Q&A: Flatirons Food Film Festival Director Julia Joun Dishes on This Year’s Events

Courtesy Flatirons Food Film Festival

Courtesy Flatirons Food Film Festival

Fond of fab food? Love a great flick? The fifth annual Flatirons Food Film Festival is serving up both with five full days of movies, tastings and guest speakers. Highlights of this year’s events, taking place Sept. 27-Oct. 1 in downtown Boulder, include guest speaker and celebrity chef Jeremiah Tower, a free family program and “Ratatouille” showing and “A Summer in Colorado,” by The Perennial Plate, a documentary series

We caught up with festival director Julia Joun for the inside scoop on this year’s fest.

What’s new about the festival this year and how has it changed over the years?

“It’s a huge change from the beginning to now. We weren’t an independent organization when we started, but we are now. We’re a 501(c3) nonprofit, so we’re in charge of our own destiny, which is wonderful. Really, the festival is vastly bigger than it was when it started. Last year we added children’s events, so that’s different. We’re always changing; we’re always trying to make a better festival.”

Which speakers or guests are you most excited about?

“I think everybody is really excited about Jeremiah Tower because he’s really one of those pioneering chefs. … Corie Brown is a journalist who has her fingers in a lot of pies. She’s helping put together the Chefs Collaborative Summit this year, which is a national gathering of chefs. I think she should have interesting things to say. We also have really great local people like Frank Bonnano; he’s got all these great restaurants in Denver and a TV show on PBS. Also, the founder of Scratch Labs which … has to do with nutrition and food, but it’s not what people generally think of when they think of a food film festival.”

What types of films can attendees expect?

“I always see myself as capturing a wider view of food culture. Food culture is everything from agriculture to the politics of food. … Part of the reason why it’s such a diverse schedule is because food has to do with so many things; it has to do with virtually everything as far as I can see. We are always looking for schedules that reflect that diversity in the food world.”

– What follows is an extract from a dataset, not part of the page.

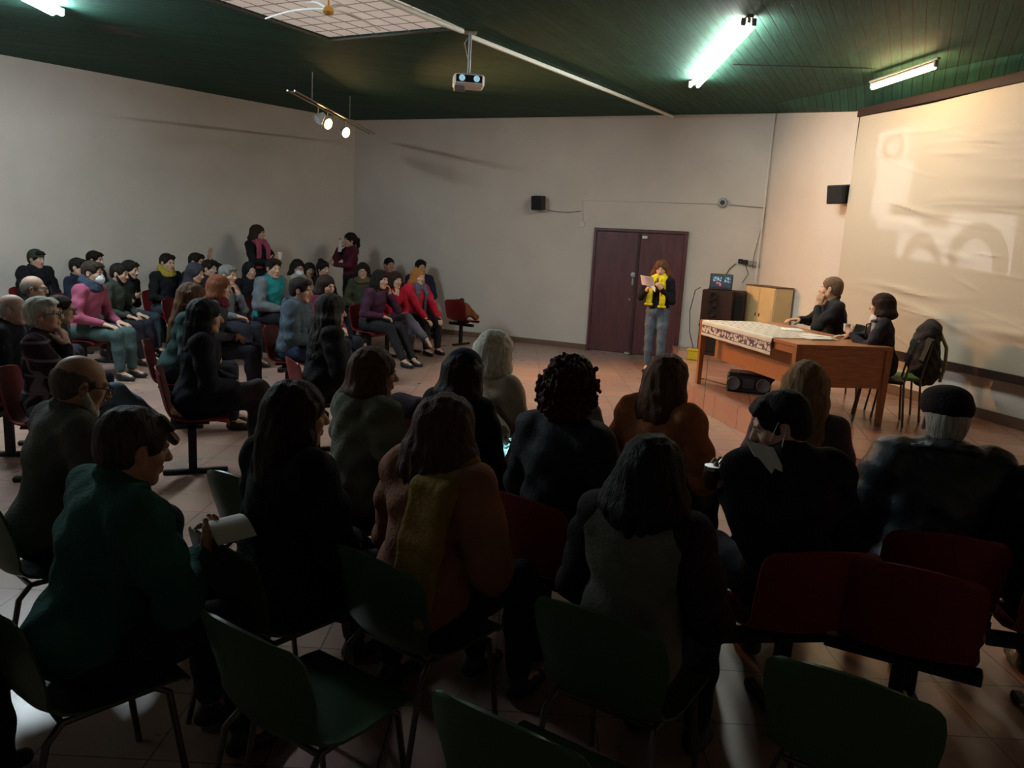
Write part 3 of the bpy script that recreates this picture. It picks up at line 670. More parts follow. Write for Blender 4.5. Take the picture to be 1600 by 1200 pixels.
def hand_sdf(wr, d, n, side, curl, s, fore):
    B = basis(d, n); L, D, N = B[:, 0], B[:, 1], B[:, 2]
    h = SDF()
    h.cap(fore, wr, .030*s, .025*s, k=.02)
    h.cap(wr, wr+D*.03*s, .024*s, .024*s, k=.02)
    h.box(wr+D*.055*s, (.034*s, .042*s, .012*s), .011*s, B, k=.02)
    for i, (o, l) in enumerate(((-.029, .060), (-.0095, .073), (.0105, .069), (.029, .055))):
        o = -o*side                               # index next to the thumb
        o_ = L*o*s; p = wr+D*.092*s+o_
        a = 0; pts = [wr+D*.06*s+o_*.9, p]
        for sg, q in enumerate((.45, .32, .23)):
            a += curl*(.75+.12*i)*(.55, .95, .7)[sg]
            p = p+(D*math.cos(a)+N*math.sin(a)+L*o*(.8 if curl < .5 else 0))*l*q*s*1.15; pts.append(p)
        h.chain(pts, [.0098*s, .0098*s, .0092*s, .0086*s, .0078*s], k=.004)
    T = L*side
    p0 = wr+D*.018*s+T*.024*s; p1 = p0+(T*.62+D*.62+N*.35)*.042*s; p2 = p1+(T*.25+D*.85+N*(.25+.4*curl))*.032*s; p3 = p2+(D*.9-T*.05+N*(.2+.6*curl))*.026*s
    h.chain([p0, p1, p2, p3], [.016*s, .0125*s, .0112*s, .0092*s], k=.008)
    return h
def folds(amp, seed):
    r = random.Random(seed); a = [r.uniform(0, 6) for _ in range(8)]
    def f(X, Y, Z):
        return amp*(np.sin(31*X+12*Y+2.2*np.sin(9*Z+a[0])+a[1])*np.sin(26*Z+8*Y+1.8*np.sin(12*X+a[2])+a[3])+.6*np.sin(52*Z+20*X-15*Y+2*np.sin(17*Y+a[4])+a[5]))
    return f
def strands(amp, seed, fr=150):
    r = random.Random(seed); a = [r.uniform(0, 6) for _ in range(4)]
    def f(X, Y, Z):
        return amp*(np.sin(fr*X+2.5*np.sin(14*Z+a[0])+a[1])*np.cos(fr*.8*Y+2*np.sin(11*Z+a[2]))+.7*np.sin(fr*.45*(X+Y)+2*np.sin(20*Z)+a[3]))
    return f
def fib(n):
    for i in range(n):
        z = 1-2*(i+.5)/n; t = i*2.39996; r = math.sqrt(1-z*z); yield np.array([r*math.cos(t), r*math.sin(t), z])
def hair_sdf(st, L=.3, g='f', seed=0):
    """hair in the head's own frame; returns list of (sdf, noise)"""
    h = SDF(); ns = strands(.0016, seed); t = .012
    face = lambda dz=0: h.ell((0, .098, -.038+dz), (.066, .062, .105), k=.012, op='-')
    if st in ('short', 'crop', 'grey_short'):
        t = .008 if st == 'crop' else .014
        h.ell((0, -.018, .037), (.075+t, .094+t, .080+t), k=.01)
        h.ell((0, -.045, -.02), (.066+t*.6, .060+t*.6, .065), k=.03)
        if st != 'crop':
            for i in range(7): h.cap((-.05+.016*i, .05, .095), (-.055+.018*i, .082, .075), .016, .010, k=.015)
        face(); h.half((0, -.06, -.075), (0, .5, -1)); 
        for x in (-1, 1): h.ell((x*.085, .008, -.02), (.022, .034, .048), k=.01, op='-')
    elif st == 'balding':
        h.ell((0, -.022, .015), (.081, .097, .075), k=.01); h.ell((0, -.045, -.025), (.068, .058, .06), k=.03)
        h.ell((0, .03, .10), (.058, .12, .07), k=.012, op='-'); face(.01); h.half((0, -.06, -.075), (0, .5, -1))
        for x in (-1, 1): h.ell((x*.085, .008, -.02), (.022, .034, .04), k=.01, op='-')
    elif st == 'curly':
        h.ell((0, -.03, .03), (.104, .112, .110), k=.02); h.ell((0, -.05, -.06), (.095, .080, .07), k=.03)
        r = random.Random(seed)
        for v in fib(640):
            p = np.array([0, -.035, .01])+v*np.array([.108, .114, .128])*(1+r.uniform(-.06, .13))+np.array([r.uniform(-.009, .009) for _ in range(3)])
            h.ell(p, [r.uniform(.007, .012), r.uniform(.007, .012), r.uniform(.008, .015)], k=.004)
        h.ell((0, .125, -.05), (.062, .075, .10), k=.02, op='-'); ns = None
    elif st in ('long', 'wavy', 'bob', 'pony', 'bun', 'volume'):
        e = .026 if st in ('volume', 'wavy') else .016
        h.ell((0, -.020, .036), (.075+e, .096+e, .080+e*.9), k=.01)
        h.ell((0, -.045, -.02), (.072+e*.6, .066+e*.5, .08), k=.03)
        r = random.Random(seed)
        if st in ('long', 'wavy', 'bob', 'volume'):
            LL = .13 if st == 'bob' else L
            wd = 1.25 if st in ('wavy', 'volume') else 1.0
            for i in range(13):
                a = math.radians(-118+236*i/12); sx, cy = math.sin(a), math.cos(a)
                l = LL*(1-.12*abs(sx))*r.uniform(.93, 1.07)
                p0 = np.array([.077*sx, -.025-.080*cy, .03]); p1 = np.array([.088*sx*wd, -.030-.082*cy, -.07])
                p2 = np.array([.098*sx*wd, -.045-.080*cy, -.07-.45*(l-.07)]); p3 = np.array([.088*sx*wd, -.055-.085*cy, -l])
                if st == 'bob': p3 = np.array([.085*sx, -.03-.075*cy, -l])
                h.chain([p0, p1, p2, p3], [.026, .028*wd, .027*wd, .013], k=.022)
                if st == 'wavy':
                    for q in range(4):
                        c = p1+(p3-p1)*(q+.5)/4; h.ell(c+np.array([sx, -cy, 0])*.012, (.024, .024, .036), k=.015)
            ns = strands(.0028 if st != 'bob' else .002, seed, 120)
        if st == 'pony':
            h.chain([(0, -.10, .03), (0, -.15, .0), (0.01, -.155, -.10), (0.01, -.13, -.18)], [.025, .035, .032, .012], k=.015)
        if st == 'bun':
            h.ell((0, -.075, .115), (.045, .045, .04), k=.01)
        h.ell((0, .112, -.045), (.060, .062, .102), k=.012, op='-')
    return h, ns
def make_head_extra(kind, col, hi, vox, root, Rh, hc, s):
    """clothing of the head, built in the head frame"""
    def put(name, sd, m, noise=None, vx=None):
        V, Q = sd.mesh(vx or vox, noise); V = (V*s)@Rh.T+hc; return npmesh(name, [(V, Q, 0)], [m], root)
    if kind == 'beanie':
        h = SDF(); h.ell((0, -.016, .045), (.088, .106, .092), k=.01); h.half((0, 0, .022), (0, .12, -1))
        o = put('knitted_cap', h, cloth(col)); b = SDF(); b.ell((0, -.016, .045), (.094, .112, .098)); b.half((0, 0, .018), (0, .12, -1)); b.half((0, 0, .052), (0, -.12, 1))
        V, Q = b.mesh(vox); V = (V*s)@Rh.T+hc; npmesh('cuff', [(V, Q, 0)], [cloth(col)], o)
    elif kind == 'hood':
        h = SDF(); h.ell((0, -.022, .030), (.100, .116, .108), k=.01); h.cap((0, -.06, -.05), (0, -.05, -.14), .080, .095, k=.05)
        h.ell((0, .115, -.03), (.064, .085, .105), k=.015, op='-')
        put('hood', h, cloth(col), folds(.002, 3))
    elif kind == 'flat_cap':
        h = SDF(); h.ell((0, -.012, .062), (.094, .118, .068), rotx(.0), k=.01); h.ell((0, .01, .098), (.085, .10, .044), k=.02); h.half((0, 0, .022), (0, -.05, -1))
        o = put('flat_cap', h, cloth(col), folds(.0015, 9)); b = SDF(); b.ell((0, .085, .038), (.075, .060, .010), rotx(-.15)); 
        V, Q = b.mesh(vox); V = (V*s)@Rh.T+hc; npmesh('cap_peak', [(V, Q, 0)], [cloth(col)], o)
    elif kind == 'beard':
        h = SDF()
        for x in (-1, 1): h.chain([(x*.068, .005, -.03), (x*.058, .03, -.07), (x*.022, .066, -.108)], [.014, .017, .018], k=.02)
        h.ell((0, .070, -.108), (.024, .022, .022), k=.02); h.cap((-.02, .094, -.046), (.02, .094, -.046), .006, k=.01)
        h.ell((0, .10, -.062), (.019, .02, .008), k=.004, op='-')
        put('beard', h, hairm(col), strands(.001, 2))
    elif kind == 'glasses':
        mb = MB()
        for x in (-1, 1):
            mb.tube([(x*.032+.024*math.cos(t), .104, .002+.019*math.sin(t)) for t in np.linspace(0, 2*PI, 17)], .0022, 6)
            mb.tube([(x*.056, .102, .006), (x*.080, .06, .008), (x*.086, .0, .006), (x*.084, -.02, -.012)], .0022, 6)
        mb.tube([(-.009, .106, .004), (.009, .106, .004)], .0022, 6)
        mb.v = [tuple((Rh@(np.array(p)*s))+hc) for p in mb.v]; mb.build('glasses', mat('glasses_frame', (.01, .01, .01), .3, .5), root)
    elif kind in ('mask', 'mask_low'):
        h = SDF(); dz = 0 if kind == 'mask' else -.05
        h.ell((0, .055, -.055+dz), (.060, .068, .058), k=.01); h.ell((0, .03, -.055+dz), (.064, .066, .075), k=.004, op='-') if kind == 'mask' else None
        h.half((0, .045, 0), (0, -1, 0)); h.half((0, 0, -.012+dz), (0, -.3, 1))
        m = mat('mask_cloth', (.62, .68, .70), .85, .1, bump=.1)
        o = put('face_mask', h, m); mb = MB()
        for x in (-1, 1): mb.tube([(x*.058, .05, -.03+dz), (x*.084, .01, .02), (x*.088, -.015, .0), (x*.080, -.01, -.03), (x*.058, .045, -.075+dz)], .0016, 5)
        mb.v = [tuple((Rh@(np.array(p)*s))+hc) for p in mb.v]; mb.build('ear_loop', m, o)
    elif kind == 'mask_hang':
        # pleated mask hanging off one ear beside the jaw
        P = []
        for i in range(9):
            u = i/8
            P.append([(-.112-.004*math.sin(j*1.6)-.075*u, .085+.085*(j/8-.4)-.035*u, -.050-.19*u+.05*(j/8)) for j in range(9)])
        mb = MB(); mb.slab(np.array(P)[:, ::-1], .0025)
        mb.tube([(-.088, .055, -.03), (-.088, .01, .03), (-.088, -.014, .01), (-.112, .05, -.12)], .0016, 5)
        mb.v = [tuple((Rh@(np.array(p)*s))+hc) for p in mb.v]; mb.build('face_mask', mat('mask_cloth', (.62, .68, .70), .85, .1, bump=.1), root)
FT = np.array([4.9, 9.6])
def ik(S, T, a, b, pole):
    d = T-S; D = np.linalg.norm(d); D2 = min(D, (a+b)*.995); u = d/D; T = S+u*D2
    x = (a*a-b*b+D2*D2)/(2*D2); y = math.sqrt(max(1e-6, a*a-x*x)); p = np.array(pole, float); p -= u*(p@u); p /= np.linalg.norm(p)+1e-9
    return S+u*x+p*y, T
STAT = []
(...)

Why are food films important?

“Film is one of the most potent mediums that we have, right? People love movies for a good reason—they’re  really, really immediate and suck you in and really move you. You can learn from then. The medium of film also is perfect for food. I mean just think about how beautiful food is on film and just how vivid the whole thing is. Our mission statement is to ‘educate and entertain’ and that’s important to us. Essentially, it’s who we are. We’re going educate people about food and we’re going to entertain them as well.”